= Records for this exercise =
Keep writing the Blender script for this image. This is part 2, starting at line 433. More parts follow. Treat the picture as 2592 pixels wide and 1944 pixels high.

...

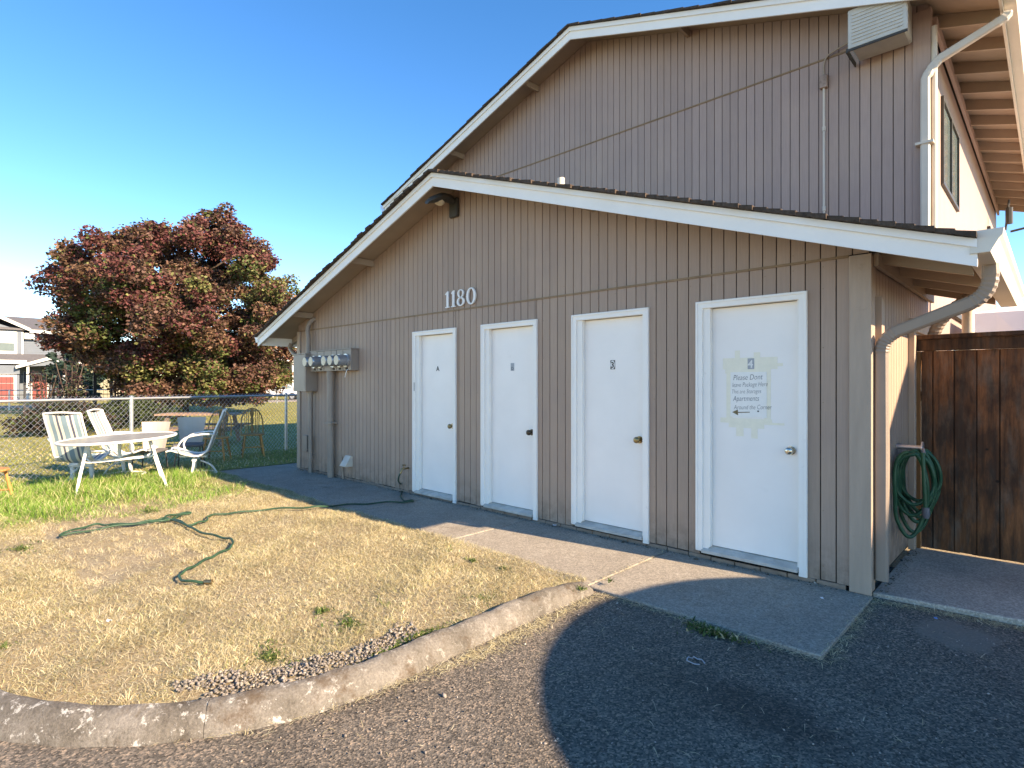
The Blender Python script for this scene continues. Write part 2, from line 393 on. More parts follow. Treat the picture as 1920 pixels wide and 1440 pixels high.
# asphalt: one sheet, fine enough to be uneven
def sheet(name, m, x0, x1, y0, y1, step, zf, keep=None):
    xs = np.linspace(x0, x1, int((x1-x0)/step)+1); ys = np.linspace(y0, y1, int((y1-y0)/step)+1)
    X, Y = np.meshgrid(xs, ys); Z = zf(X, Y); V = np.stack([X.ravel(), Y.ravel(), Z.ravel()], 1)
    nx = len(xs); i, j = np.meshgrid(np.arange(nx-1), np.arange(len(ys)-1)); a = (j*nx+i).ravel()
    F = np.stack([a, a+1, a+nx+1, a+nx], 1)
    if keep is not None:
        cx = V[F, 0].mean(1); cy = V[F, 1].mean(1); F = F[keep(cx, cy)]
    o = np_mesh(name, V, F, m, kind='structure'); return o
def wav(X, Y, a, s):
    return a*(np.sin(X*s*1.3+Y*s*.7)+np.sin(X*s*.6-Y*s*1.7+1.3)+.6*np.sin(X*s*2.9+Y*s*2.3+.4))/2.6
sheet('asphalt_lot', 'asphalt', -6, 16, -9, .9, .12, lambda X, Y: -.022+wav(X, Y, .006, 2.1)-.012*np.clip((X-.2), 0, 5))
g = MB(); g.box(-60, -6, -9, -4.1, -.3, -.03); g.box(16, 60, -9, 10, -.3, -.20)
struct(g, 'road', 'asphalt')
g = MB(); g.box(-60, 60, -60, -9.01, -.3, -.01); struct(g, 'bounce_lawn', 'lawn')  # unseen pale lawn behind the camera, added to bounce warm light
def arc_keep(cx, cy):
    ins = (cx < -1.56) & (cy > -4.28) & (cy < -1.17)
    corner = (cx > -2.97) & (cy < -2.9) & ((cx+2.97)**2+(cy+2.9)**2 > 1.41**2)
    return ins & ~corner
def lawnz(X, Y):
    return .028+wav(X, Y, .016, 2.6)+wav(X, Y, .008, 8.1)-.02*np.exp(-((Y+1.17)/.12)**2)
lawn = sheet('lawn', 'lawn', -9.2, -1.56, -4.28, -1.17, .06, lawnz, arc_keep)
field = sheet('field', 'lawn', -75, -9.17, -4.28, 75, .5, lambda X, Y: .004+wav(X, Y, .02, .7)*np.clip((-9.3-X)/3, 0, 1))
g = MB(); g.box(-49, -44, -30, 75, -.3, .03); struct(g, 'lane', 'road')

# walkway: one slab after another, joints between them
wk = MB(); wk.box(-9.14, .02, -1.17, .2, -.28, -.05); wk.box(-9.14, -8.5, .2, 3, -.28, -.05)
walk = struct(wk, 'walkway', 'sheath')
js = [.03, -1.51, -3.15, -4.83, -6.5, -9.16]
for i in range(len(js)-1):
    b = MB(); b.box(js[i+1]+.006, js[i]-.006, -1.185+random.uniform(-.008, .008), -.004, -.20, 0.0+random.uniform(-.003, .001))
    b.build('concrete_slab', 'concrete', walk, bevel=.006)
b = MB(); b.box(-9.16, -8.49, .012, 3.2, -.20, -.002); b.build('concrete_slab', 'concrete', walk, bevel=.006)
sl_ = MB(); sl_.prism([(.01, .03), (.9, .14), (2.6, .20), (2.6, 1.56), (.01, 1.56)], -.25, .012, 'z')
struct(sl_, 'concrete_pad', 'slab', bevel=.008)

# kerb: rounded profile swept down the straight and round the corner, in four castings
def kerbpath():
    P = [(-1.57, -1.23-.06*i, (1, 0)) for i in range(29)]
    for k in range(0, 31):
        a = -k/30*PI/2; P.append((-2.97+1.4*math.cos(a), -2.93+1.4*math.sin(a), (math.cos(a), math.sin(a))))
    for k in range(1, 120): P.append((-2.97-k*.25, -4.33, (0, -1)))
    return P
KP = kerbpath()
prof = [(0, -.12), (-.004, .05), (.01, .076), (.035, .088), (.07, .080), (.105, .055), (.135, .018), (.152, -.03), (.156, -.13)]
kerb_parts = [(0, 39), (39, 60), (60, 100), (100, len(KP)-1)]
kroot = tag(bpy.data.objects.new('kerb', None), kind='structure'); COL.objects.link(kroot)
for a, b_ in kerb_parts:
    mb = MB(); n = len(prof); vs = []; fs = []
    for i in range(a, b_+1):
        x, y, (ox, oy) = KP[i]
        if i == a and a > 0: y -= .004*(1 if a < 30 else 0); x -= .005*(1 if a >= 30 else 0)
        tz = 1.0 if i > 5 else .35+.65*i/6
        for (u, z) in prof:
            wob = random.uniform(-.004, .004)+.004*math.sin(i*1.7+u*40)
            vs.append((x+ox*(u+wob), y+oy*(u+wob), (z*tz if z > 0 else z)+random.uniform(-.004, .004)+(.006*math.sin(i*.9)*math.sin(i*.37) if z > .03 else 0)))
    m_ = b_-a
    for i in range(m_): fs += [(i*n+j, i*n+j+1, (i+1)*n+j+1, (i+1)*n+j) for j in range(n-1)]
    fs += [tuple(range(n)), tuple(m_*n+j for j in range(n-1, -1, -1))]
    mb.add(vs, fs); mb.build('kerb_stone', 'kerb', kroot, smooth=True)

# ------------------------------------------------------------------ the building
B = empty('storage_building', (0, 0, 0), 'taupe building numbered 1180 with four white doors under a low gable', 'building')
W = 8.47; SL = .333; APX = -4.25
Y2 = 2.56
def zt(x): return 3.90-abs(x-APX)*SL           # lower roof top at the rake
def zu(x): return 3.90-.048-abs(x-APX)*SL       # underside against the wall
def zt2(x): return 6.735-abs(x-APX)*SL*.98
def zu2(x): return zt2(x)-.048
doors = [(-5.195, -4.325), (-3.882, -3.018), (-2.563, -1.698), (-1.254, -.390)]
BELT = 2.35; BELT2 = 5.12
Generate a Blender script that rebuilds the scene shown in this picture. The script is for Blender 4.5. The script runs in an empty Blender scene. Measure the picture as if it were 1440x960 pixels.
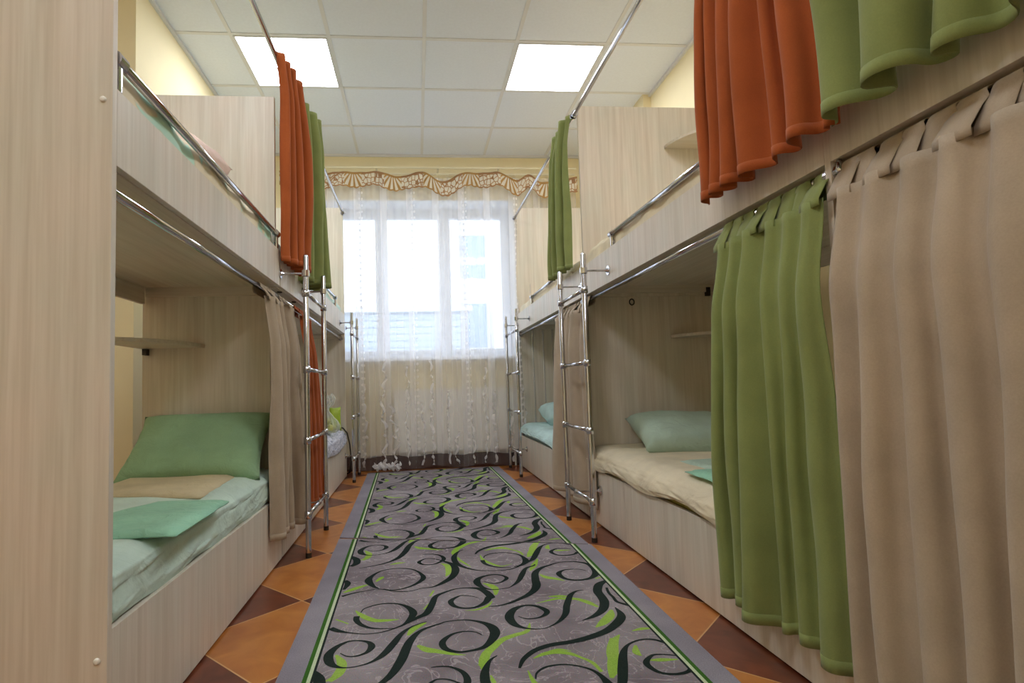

...

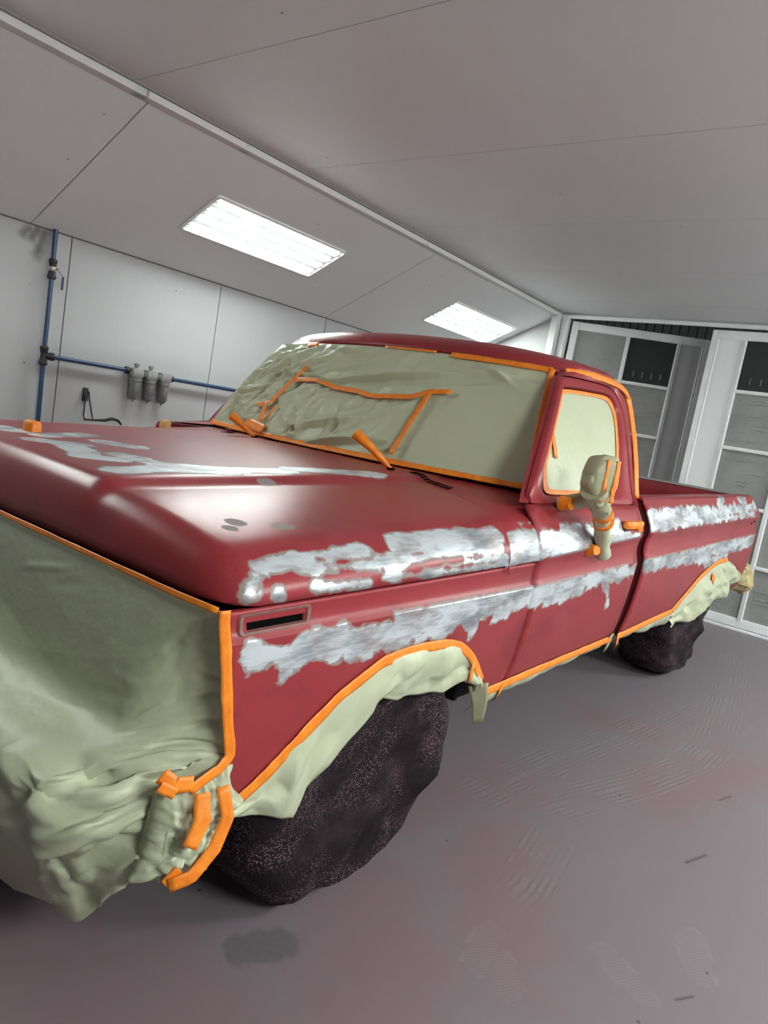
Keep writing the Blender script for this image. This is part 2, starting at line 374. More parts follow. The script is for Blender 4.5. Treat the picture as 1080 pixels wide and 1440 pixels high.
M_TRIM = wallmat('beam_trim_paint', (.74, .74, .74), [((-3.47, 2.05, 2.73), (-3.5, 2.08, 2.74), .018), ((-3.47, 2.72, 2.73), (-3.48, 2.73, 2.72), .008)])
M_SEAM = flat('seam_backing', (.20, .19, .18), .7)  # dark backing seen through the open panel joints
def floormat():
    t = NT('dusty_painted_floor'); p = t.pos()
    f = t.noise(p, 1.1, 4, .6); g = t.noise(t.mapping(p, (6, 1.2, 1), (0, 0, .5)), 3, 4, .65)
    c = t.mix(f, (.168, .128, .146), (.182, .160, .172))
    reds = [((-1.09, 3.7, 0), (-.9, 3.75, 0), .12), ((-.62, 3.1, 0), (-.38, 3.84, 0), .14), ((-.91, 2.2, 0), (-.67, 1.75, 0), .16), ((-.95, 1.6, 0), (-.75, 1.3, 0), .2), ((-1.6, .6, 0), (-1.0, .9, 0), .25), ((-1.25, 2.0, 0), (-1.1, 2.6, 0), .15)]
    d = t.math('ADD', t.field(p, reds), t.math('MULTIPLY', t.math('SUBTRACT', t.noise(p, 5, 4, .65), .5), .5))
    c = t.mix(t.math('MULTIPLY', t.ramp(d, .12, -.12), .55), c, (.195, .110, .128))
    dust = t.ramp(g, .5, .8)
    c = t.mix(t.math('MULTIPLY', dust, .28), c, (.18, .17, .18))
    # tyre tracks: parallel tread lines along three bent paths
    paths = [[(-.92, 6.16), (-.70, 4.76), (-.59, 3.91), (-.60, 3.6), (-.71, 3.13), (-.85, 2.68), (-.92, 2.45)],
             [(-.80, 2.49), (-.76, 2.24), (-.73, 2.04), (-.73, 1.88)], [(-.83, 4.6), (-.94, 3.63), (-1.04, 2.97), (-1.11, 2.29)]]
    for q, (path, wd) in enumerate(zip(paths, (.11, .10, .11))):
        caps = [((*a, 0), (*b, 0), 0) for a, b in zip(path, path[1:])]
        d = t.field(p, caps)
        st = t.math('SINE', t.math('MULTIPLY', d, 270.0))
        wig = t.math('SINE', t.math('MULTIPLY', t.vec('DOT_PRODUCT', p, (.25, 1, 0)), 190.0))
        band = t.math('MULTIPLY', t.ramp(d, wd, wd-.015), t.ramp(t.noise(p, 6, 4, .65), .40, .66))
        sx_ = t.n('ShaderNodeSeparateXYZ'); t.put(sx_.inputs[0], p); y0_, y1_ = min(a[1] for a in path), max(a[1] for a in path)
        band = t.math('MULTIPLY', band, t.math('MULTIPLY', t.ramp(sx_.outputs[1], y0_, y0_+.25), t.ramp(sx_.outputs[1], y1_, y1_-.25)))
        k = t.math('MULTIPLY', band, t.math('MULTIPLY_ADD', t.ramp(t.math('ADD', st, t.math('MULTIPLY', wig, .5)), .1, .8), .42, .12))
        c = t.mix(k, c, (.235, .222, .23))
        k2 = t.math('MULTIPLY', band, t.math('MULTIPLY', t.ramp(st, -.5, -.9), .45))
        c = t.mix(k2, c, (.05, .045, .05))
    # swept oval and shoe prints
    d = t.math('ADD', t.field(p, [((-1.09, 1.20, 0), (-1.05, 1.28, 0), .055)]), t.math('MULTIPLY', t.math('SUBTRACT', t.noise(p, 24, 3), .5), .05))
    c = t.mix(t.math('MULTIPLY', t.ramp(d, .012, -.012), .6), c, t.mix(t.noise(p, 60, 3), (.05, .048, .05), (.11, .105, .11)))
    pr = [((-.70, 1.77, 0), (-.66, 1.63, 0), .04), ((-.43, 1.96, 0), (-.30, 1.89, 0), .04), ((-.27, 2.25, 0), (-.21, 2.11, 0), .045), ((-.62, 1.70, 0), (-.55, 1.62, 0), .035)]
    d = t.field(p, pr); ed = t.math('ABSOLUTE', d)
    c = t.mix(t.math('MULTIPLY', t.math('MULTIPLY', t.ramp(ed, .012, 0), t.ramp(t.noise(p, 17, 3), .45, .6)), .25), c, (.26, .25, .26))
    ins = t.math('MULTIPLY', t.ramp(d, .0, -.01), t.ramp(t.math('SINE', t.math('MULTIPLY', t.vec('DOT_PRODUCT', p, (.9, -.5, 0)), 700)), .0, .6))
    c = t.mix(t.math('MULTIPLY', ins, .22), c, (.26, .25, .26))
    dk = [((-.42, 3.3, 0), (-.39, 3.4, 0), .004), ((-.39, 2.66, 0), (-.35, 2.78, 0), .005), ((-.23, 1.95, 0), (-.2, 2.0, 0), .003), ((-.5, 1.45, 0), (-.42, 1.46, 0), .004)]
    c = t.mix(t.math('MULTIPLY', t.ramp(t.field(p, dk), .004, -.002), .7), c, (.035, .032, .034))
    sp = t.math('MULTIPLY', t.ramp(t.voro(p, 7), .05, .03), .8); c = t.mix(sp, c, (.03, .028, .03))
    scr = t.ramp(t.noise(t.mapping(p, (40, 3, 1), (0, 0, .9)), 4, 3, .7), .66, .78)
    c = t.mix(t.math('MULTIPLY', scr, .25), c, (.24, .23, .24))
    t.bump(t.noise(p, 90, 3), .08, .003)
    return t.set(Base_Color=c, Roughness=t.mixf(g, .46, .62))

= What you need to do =
From the entries above, copy every line where the word "More" shows up.

= Answer to the problem =
Keep writing the Blender script for this image. This is part 2, starting at line 433. More parts follow. Treat the picture as 2592 pixels wide and 1944 pixels high.
The Blender Python script for this scene continues. Write part 2, from line 393 on. More parts follow. Treat the picture as 1920 pixels wide and 1440 pixels high.
Keep writing the Blender script for this image. This is part 2, starting at line 374. More parts follow. The script is for Blender 4.5. Treat the picture as 1080 pixels wide and 1440 pixels high.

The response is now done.